[Records]
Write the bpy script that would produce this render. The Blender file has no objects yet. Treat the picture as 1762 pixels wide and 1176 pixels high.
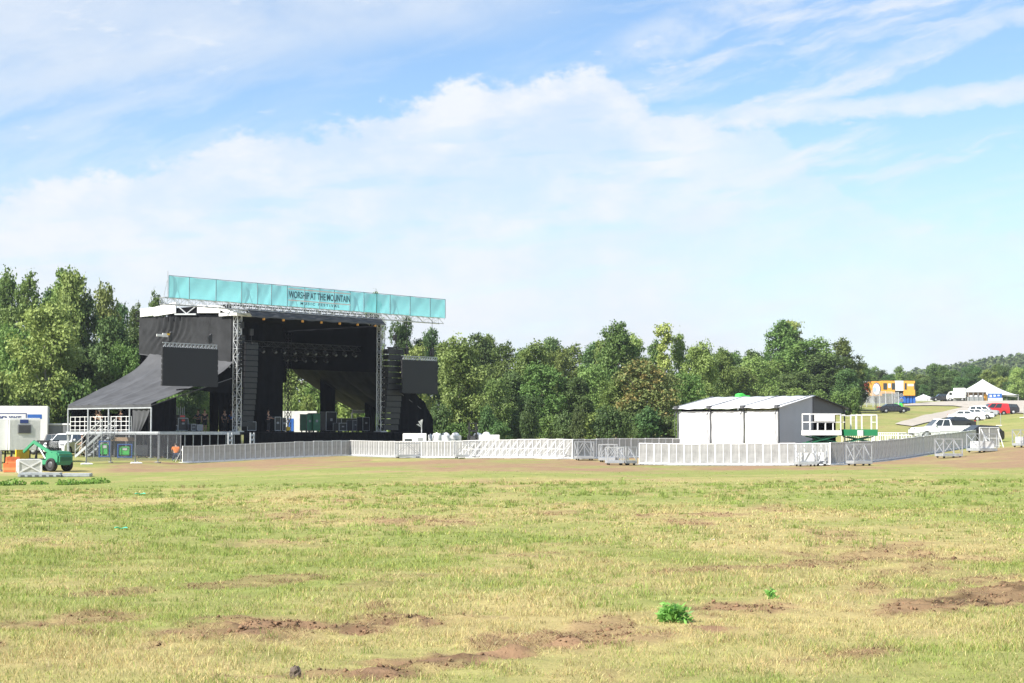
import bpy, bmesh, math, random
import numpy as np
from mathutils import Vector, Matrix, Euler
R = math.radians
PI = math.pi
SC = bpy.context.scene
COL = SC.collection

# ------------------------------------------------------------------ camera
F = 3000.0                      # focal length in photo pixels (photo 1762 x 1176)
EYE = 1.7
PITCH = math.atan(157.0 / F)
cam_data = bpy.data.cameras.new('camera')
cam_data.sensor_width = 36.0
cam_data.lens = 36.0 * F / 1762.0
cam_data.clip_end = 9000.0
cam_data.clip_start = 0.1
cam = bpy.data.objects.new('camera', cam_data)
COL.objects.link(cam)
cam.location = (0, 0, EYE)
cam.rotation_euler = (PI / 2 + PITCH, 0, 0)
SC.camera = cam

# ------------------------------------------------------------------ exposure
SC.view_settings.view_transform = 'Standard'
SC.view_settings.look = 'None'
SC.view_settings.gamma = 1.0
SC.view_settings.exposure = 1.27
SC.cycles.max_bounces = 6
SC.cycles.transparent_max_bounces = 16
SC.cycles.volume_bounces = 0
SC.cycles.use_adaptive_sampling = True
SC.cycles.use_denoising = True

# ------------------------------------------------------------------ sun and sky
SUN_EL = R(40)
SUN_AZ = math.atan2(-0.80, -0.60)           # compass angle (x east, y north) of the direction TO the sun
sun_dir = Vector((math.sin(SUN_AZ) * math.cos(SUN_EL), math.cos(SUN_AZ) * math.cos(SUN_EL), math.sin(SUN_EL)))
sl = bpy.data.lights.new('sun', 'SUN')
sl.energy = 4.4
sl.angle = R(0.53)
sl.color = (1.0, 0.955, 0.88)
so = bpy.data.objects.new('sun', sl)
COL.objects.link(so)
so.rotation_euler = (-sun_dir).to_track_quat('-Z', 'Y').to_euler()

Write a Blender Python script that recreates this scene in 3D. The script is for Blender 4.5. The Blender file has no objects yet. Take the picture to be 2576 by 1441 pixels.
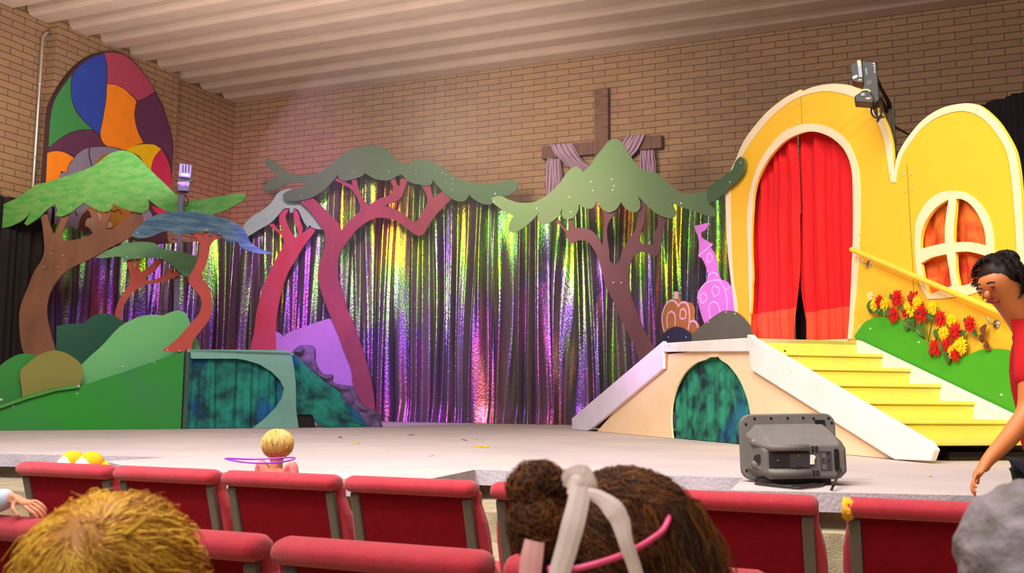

* [The task]: Starting at the first line of the records above, set down each line exactly through the one that holds "SC.camera = cam". Omit pictures.

* [In response]:
Write the bpy script that would produce this render. The Blender file has no objects yet. Treat the picture as 1762 pixels wide and 1176 pixels high.
import bpy, bmesh, math, random
import numpy as np
from mathutils import Vector, Matrix, Euler
R = math.radians
PI = math.pi
SC = bpy.context.scene
COL = SC.collection

# ------------------------------------------------------------------ camera
F = 3000.0                      # focal length in photo pixels (photo 1762 x 1176)
EYE = 1.7
PITCH = math.atan(157.0 / F)
cam_data = bpy.data.cameras.new('camera')
cam_data.sensor_width = 36.0
cam_data.lens = 36.0 * F / 1762.0
cam_data.clip_end = 9000.0
cam_data.clip_start = 0.1
cam = bpy.data.objects.new('camera', cam_data)
COL.objects.link(cam)
cam.location = (0, 0, EYE)
cam.rotation_euler = (PI / 2 + PITCH, 0, 0)
SC.camera = cam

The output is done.